Overall, the first June 6th, 1944 pathfinder operation was a mixed success at best. Cloud cover made it hard for the pilots to navigate, and some of the jumpers ended up far from their targets, while others came under heavy fire. The first of four drop zone teams arrived in the vicinity of St. Germaine-de-Varreville about 15 minutes after midnight, and even though the men were scattered,the team was still able to set up some of their lights within 10 minutes. D-Day, which would end with more than 12,000 Allied casualties and 4,414 dead, had begun.

Included in this grouping are the following items:
• Ike jacket with bullion embroidered navigator wings, 8th Army Ari Force patch to left shoulder, lieutenant bars, presidential unit citation and PATHFINDER patch on right sleeve. The info label in dated April 17th, 1945 and it is named to Meinzel. High quality construction with a red lining with LONDON Tailor label of RAMAN 10, New Bond St, W.1.
• Class A uniform tunic also named to Mienzel and dated Jan 29th, 1944. The tunic features an 8th Air Force patch to the left shoulder and appears to have hardly been worn. Tailor label to EDDIE STEPHENS of Miami.
• Officer peaked visor hat with stiffer removed to make it a crush style hat popular with pilots and navigators on airplanes as they allowed them to comfortable wear earphones while keeping their hats on. Nicely maker label of BANCROFT.
• Officer overseas garrison cap.
• Army officer trousers.
• 15+ pilot and navigator books and instructional manuals.
• Training flight logs and note books from December 1943 when Meinzel was in pilot training course with pages of detailed notes and test scores.
• June 1943 Withrow Public High School of Cincinnati, Ohio report card (he was a very good student!).
• Other miscellaneous paper work and documents.

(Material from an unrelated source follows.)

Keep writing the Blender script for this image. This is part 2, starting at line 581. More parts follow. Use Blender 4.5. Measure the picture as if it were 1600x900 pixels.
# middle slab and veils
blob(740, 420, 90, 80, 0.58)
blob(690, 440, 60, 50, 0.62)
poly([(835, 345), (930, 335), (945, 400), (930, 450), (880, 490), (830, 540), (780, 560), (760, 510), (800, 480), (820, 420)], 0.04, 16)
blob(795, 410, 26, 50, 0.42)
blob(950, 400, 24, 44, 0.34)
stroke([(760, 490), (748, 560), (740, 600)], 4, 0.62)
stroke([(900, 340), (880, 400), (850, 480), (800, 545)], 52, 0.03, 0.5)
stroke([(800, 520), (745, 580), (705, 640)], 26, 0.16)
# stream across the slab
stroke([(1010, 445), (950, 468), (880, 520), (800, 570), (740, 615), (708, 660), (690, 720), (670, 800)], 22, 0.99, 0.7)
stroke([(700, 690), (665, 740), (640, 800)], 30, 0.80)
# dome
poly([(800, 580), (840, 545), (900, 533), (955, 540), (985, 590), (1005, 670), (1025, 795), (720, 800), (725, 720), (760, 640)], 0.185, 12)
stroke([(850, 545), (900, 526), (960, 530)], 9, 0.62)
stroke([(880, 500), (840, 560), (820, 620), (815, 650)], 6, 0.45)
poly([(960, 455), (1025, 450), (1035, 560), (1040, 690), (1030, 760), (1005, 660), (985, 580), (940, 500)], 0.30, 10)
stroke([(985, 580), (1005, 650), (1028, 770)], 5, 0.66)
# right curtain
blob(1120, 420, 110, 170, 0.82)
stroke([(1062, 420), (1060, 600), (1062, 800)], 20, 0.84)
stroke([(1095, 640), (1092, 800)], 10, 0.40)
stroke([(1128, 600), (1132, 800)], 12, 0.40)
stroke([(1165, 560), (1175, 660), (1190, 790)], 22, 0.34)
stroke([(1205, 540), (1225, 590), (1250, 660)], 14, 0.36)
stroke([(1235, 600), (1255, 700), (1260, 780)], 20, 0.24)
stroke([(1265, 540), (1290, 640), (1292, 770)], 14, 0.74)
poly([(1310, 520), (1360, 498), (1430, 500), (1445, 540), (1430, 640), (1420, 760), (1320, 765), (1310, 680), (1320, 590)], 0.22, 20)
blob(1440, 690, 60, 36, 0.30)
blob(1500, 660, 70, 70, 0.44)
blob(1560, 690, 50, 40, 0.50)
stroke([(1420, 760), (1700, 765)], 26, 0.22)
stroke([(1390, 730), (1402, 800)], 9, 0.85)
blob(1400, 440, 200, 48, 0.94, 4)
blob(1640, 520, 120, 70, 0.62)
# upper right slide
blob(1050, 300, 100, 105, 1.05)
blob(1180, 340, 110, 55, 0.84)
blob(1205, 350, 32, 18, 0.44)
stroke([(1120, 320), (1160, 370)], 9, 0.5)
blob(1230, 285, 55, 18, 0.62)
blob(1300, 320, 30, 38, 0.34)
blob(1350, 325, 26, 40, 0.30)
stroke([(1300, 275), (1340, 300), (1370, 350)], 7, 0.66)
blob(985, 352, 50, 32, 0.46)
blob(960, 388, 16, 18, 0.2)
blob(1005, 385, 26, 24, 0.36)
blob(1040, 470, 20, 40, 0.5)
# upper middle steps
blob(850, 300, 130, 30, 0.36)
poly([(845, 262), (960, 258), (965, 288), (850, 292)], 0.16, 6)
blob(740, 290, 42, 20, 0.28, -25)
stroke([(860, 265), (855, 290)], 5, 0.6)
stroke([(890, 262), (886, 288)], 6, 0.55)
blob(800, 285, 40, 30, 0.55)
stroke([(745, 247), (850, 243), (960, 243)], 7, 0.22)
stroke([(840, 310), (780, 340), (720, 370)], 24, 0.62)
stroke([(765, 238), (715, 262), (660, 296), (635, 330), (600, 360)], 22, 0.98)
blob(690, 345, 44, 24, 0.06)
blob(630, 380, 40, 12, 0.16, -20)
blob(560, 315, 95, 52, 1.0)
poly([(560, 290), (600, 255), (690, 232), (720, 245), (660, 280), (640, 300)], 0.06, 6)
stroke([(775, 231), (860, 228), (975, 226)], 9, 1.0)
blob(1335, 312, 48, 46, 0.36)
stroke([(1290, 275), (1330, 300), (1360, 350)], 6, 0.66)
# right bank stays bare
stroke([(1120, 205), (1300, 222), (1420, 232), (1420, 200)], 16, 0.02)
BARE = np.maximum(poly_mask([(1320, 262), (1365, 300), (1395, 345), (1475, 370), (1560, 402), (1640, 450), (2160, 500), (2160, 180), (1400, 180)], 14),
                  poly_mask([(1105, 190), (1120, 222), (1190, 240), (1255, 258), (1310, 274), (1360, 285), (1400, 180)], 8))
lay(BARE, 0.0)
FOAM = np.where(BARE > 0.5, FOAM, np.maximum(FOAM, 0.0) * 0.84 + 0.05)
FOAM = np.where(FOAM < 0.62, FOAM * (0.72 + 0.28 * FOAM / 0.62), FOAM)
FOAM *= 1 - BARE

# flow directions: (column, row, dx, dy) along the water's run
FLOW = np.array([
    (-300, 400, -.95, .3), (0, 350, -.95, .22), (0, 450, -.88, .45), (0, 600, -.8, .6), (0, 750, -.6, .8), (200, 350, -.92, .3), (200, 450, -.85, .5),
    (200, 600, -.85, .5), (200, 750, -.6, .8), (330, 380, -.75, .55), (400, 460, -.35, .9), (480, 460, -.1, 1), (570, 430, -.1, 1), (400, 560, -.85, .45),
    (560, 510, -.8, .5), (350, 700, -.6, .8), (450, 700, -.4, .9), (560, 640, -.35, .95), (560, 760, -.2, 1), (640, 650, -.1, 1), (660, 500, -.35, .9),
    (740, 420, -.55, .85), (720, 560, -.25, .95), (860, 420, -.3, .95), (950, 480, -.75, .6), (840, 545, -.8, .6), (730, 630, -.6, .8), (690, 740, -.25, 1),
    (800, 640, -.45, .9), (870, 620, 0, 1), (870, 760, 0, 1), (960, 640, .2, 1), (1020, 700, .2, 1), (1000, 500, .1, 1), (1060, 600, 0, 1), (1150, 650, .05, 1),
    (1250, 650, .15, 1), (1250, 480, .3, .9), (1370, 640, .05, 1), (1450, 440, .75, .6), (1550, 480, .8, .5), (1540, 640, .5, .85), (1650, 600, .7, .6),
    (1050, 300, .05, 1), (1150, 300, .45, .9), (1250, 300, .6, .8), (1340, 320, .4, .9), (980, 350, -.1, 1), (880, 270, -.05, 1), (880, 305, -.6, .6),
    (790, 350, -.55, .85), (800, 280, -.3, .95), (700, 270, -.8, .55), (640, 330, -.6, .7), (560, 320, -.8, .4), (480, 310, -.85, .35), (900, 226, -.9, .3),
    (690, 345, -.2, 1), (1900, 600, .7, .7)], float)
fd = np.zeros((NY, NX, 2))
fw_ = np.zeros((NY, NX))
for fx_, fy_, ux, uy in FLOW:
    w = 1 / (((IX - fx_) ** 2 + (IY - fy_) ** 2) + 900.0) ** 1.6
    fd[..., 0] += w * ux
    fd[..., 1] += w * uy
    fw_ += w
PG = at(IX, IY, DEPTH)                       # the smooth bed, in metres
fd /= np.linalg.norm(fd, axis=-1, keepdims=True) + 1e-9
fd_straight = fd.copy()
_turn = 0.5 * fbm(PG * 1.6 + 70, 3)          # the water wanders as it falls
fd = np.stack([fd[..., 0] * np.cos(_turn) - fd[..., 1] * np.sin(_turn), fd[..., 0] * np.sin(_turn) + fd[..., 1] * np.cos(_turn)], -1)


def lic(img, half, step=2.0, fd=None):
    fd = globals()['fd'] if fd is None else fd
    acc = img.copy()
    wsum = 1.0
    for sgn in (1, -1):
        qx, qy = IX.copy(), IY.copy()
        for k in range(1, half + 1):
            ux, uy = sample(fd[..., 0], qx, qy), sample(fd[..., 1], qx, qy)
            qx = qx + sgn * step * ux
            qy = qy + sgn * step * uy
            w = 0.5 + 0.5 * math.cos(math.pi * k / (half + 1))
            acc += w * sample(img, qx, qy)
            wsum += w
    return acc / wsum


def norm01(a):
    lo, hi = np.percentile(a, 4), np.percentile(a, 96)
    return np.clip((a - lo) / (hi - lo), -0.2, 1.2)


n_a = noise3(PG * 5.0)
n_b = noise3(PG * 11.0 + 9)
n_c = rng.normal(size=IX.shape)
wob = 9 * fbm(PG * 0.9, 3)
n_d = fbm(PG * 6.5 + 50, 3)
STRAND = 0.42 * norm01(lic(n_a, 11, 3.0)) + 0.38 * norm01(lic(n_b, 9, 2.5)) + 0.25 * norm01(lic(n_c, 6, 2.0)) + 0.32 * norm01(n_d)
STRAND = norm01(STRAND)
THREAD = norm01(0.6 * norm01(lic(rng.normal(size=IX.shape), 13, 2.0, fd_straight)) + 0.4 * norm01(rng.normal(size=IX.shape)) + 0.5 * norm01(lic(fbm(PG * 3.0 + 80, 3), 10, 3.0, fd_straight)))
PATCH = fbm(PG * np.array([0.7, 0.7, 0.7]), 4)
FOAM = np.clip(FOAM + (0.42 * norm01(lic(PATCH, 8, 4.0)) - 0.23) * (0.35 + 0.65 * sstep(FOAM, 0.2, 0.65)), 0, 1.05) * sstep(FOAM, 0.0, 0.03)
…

The pathfinders would play a key role in the airborne phase of Operation Overlord. At about 9:30 p.m. local time on June 5, 20 American C-47s carrying more than 200 of the specially trained paratroopers lifted off from an airfield in Southern Britain, cruised out over the channel and made for the Normandy coast. Just after midnight on June 6, the aircraft were over France and the pathfinders hit the silk. Dangerously low cloud cover forced some sticks to jump from only 300 feet. According to D-Day veterans, the planes were so close to the ground that the pathfinders’ chutes had scarcely opened when they were touching down. Once on earth, the teams shed their harnesses, gathered their gear and set about preparing the drop zones for the massive airborne assault that was set to arrive before the hour was out.

Despite all of those long months of training, pathfinder operations on D-Day were a total mess. Of the 18 Dakotas that made it to Normandy, only one managed to unload its paratroopers over the target. Thick clouds, rotten visibility and heavy ground fire resulted in mostly missed drops. One unlucky group descended right onto a German position and another stick landed in the English Channel.

Of those that arrived within walking distance of their objectives, many were unable to locate their radio gear in time. Others had lost their signal lanterns during the jump and had to rely on pocket flashlights. Damaged equipment hampered the efforts of still more. Some that did manage to get their gear working transmitted from the wrong landing zones. Because of the mix ups, most of the main Allied drops on D-Day were scattered across the countryside. Yet despite these considerable setbacks, the airborne portion of Overlord succeeded in sowing confusion among the German defenders.

Pathfinders would later take part in the August 1944 invasion of Southern France, dubbed Operation Dragoon, as well as the massive yet disastrous September daylight landings in Holland — Operation Market Garden. Pathfinders from the 101st even jumped into Bastogne during the Battle of the Bulge and used their beacons and lights to facilitate supply drops aimed at relieving the besieged city. Others would take part in Operation Varsity, the last major airborne mission of the war.

A wonderful grouping from one of a small number of aviators that was responsible for dropping Pathfinder units into occupied Europe at the height of the war.